▶ [WHAT THIS TASK INVOLVES] Go through the material below and report how many lines contain "Write". Give only the number.

Collected data:
- - - -

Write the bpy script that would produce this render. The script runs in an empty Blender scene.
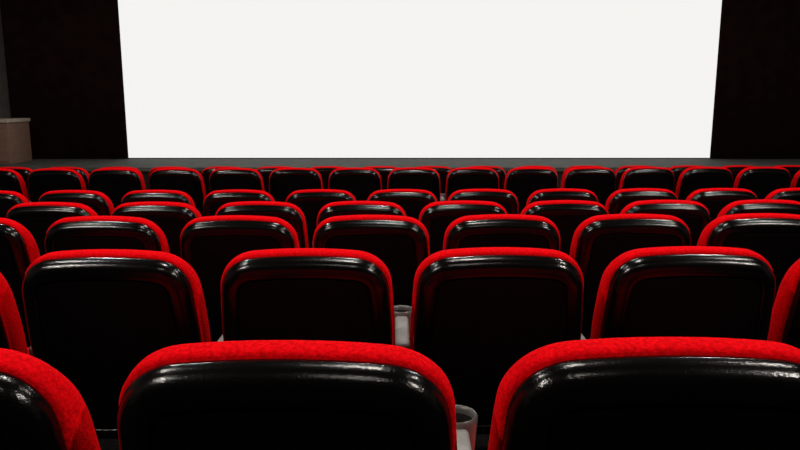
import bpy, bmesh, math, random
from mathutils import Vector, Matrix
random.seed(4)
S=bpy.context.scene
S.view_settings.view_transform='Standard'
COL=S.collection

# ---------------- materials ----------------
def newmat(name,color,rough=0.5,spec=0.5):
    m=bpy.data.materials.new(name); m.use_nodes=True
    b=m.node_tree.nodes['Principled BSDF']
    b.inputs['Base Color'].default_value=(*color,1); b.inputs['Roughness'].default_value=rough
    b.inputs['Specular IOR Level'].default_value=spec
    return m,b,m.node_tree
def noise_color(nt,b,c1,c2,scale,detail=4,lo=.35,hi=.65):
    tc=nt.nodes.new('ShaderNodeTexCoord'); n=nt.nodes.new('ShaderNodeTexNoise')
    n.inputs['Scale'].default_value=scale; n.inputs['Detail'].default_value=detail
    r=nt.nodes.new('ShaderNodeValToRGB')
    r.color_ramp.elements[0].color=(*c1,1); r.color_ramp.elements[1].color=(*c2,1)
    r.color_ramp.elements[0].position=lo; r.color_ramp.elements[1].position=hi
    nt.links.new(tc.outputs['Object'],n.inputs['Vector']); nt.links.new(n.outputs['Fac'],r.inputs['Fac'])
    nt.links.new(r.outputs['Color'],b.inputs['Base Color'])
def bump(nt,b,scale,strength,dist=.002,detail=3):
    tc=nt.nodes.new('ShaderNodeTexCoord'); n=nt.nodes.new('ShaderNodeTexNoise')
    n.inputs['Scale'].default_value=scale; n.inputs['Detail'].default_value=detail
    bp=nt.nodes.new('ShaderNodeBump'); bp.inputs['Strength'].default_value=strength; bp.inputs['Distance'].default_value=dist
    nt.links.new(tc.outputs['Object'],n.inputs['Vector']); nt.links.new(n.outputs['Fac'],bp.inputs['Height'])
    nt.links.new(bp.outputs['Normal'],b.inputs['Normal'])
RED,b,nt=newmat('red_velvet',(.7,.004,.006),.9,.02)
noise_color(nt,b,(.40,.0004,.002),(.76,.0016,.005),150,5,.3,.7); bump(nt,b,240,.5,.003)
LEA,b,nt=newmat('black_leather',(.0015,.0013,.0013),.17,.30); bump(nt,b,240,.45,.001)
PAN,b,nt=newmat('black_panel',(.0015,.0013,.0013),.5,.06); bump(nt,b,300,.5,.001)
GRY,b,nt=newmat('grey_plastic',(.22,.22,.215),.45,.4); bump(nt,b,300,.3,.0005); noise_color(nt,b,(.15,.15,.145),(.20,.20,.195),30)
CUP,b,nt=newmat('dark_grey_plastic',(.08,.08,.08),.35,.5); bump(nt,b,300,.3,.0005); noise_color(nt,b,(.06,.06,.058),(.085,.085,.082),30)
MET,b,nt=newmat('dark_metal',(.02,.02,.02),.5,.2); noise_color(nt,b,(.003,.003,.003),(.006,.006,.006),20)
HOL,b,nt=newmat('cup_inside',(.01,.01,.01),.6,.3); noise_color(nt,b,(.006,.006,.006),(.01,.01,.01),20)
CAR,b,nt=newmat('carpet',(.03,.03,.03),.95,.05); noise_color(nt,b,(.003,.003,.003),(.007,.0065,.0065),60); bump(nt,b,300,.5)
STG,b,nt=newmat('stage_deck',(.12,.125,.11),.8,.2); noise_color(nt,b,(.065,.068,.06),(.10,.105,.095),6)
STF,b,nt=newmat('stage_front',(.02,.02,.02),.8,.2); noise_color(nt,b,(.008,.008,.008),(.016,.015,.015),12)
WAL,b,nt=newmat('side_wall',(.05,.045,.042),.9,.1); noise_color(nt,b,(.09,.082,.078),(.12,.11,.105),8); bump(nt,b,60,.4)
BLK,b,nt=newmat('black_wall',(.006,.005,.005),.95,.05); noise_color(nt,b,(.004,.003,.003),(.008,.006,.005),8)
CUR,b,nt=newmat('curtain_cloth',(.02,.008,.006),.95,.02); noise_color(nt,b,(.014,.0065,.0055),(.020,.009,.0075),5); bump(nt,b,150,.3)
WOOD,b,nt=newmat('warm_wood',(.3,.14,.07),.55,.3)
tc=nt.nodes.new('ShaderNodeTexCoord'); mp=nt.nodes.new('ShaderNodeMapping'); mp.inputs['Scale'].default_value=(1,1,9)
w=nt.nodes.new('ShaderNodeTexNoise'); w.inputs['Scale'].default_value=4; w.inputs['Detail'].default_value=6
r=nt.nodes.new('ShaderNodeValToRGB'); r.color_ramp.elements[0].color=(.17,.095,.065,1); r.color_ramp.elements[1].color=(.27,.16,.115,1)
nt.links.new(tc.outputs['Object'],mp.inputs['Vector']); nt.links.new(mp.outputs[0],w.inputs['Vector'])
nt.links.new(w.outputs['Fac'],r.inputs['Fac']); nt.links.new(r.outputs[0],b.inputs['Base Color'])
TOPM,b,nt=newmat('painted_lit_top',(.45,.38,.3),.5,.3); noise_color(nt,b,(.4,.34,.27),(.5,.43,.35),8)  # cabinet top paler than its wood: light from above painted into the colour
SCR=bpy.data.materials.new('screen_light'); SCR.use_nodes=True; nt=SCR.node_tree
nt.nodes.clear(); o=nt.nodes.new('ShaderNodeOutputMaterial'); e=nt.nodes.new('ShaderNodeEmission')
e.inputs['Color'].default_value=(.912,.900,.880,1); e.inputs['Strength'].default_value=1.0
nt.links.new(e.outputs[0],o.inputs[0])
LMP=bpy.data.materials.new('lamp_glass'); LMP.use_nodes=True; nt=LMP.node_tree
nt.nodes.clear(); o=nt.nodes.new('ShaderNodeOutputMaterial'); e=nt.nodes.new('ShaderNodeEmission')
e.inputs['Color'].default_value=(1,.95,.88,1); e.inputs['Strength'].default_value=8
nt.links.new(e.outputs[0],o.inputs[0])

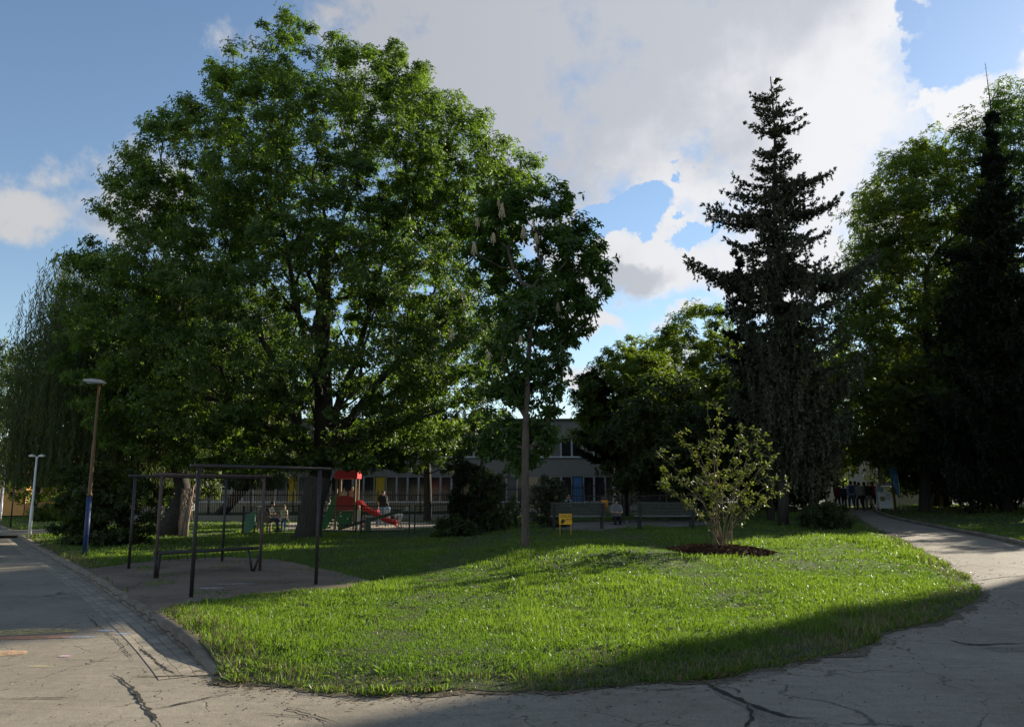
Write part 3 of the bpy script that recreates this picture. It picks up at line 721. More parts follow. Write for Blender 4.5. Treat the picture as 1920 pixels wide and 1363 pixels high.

- - - -

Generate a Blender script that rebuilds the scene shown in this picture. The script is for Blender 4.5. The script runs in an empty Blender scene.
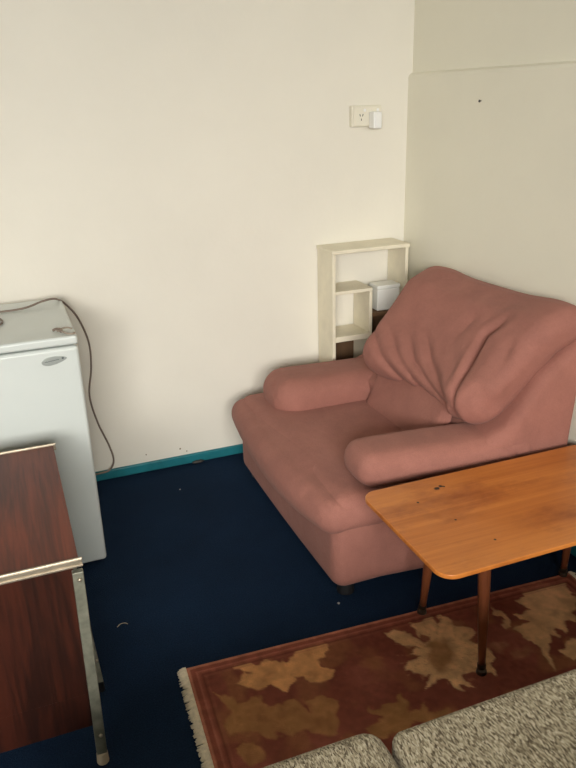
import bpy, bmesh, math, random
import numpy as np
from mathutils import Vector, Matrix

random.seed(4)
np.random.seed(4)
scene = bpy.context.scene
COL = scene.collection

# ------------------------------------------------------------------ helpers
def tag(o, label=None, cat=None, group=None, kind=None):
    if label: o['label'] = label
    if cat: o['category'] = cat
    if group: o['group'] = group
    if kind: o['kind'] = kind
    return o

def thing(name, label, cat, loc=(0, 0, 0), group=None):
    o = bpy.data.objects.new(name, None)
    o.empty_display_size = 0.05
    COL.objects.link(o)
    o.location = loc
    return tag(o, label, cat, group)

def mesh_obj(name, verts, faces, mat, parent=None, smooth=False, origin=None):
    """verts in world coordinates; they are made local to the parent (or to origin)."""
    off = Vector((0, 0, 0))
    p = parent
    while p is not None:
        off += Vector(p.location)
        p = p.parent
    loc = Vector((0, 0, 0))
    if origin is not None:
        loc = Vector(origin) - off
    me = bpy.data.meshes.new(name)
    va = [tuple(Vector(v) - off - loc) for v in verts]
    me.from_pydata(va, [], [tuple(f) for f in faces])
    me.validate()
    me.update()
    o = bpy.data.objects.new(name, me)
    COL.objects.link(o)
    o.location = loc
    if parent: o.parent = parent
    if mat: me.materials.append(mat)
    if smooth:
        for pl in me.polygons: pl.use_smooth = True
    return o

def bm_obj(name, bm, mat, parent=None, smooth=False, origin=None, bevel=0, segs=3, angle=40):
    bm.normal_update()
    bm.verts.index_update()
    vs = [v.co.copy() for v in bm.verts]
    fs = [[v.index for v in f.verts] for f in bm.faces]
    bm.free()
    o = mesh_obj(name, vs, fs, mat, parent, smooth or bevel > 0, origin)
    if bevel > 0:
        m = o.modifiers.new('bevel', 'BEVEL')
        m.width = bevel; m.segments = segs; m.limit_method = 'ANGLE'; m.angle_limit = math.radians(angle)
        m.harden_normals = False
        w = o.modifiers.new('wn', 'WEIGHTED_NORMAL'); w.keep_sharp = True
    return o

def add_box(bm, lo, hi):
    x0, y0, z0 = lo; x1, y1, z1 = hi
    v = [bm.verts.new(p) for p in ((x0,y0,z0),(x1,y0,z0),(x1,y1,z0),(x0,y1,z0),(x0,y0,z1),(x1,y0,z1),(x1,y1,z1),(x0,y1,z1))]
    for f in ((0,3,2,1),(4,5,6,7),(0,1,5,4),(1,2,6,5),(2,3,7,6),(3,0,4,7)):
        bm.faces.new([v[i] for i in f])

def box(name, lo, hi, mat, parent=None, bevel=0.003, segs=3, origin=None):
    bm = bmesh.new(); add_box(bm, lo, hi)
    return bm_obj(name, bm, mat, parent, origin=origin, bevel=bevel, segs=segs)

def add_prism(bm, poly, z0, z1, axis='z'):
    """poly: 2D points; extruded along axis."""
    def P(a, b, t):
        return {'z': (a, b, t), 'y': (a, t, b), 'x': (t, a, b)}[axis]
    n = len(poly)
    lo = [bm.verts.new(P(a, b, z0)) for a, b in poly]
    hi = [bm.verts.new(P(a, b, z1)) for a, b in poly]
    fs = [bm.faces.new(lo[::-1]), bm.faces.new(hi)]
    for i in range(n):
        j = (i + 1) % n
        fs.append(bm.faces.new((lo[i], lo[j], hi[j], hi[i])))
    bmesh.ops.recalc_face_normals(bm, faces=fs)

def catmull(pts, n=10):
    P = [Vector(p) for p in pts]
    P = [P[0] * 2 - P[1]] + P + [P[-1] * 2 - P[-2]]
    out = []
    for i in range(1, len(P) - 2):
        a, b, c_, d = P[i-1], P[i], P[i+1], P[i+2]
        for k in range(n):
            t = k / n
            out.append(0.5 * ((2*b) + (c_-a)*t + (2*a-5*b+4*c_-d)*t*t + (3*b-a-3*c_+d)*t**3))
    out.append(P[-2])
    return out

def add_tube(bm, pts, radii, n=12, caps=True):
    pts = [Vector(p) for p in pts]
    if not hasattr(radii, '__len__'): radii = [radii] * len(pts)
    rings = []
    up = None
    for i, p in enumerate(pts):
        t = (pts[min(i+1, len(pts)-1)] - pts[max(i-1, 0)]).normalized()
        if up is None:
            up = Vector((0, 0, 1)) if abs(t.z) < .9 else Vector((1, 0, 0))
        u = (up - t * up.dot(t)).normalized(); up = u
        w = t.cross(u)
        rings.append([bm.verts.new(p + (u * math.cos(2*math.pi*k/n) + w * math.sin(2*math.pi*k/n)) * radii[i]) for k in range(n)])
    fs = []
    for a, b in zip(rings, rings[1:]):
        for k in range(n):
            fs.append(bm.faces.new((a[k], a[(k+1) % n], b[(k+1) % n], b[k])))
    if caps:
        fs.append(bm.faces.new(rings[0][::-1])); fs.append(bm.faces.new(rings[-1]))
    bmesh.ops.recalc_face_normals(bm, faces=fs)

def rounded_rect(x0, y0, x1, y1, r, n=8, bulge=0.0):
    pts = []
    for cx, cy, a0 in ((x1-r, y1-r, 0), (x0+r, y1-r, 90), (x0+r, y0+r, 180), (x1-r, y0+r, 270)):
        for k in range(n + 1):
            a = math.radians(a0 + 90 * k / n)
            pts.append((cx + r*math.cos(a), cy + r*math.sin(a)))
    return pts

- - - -

▶ [RESPONSE TO THIS EXERCISE] 2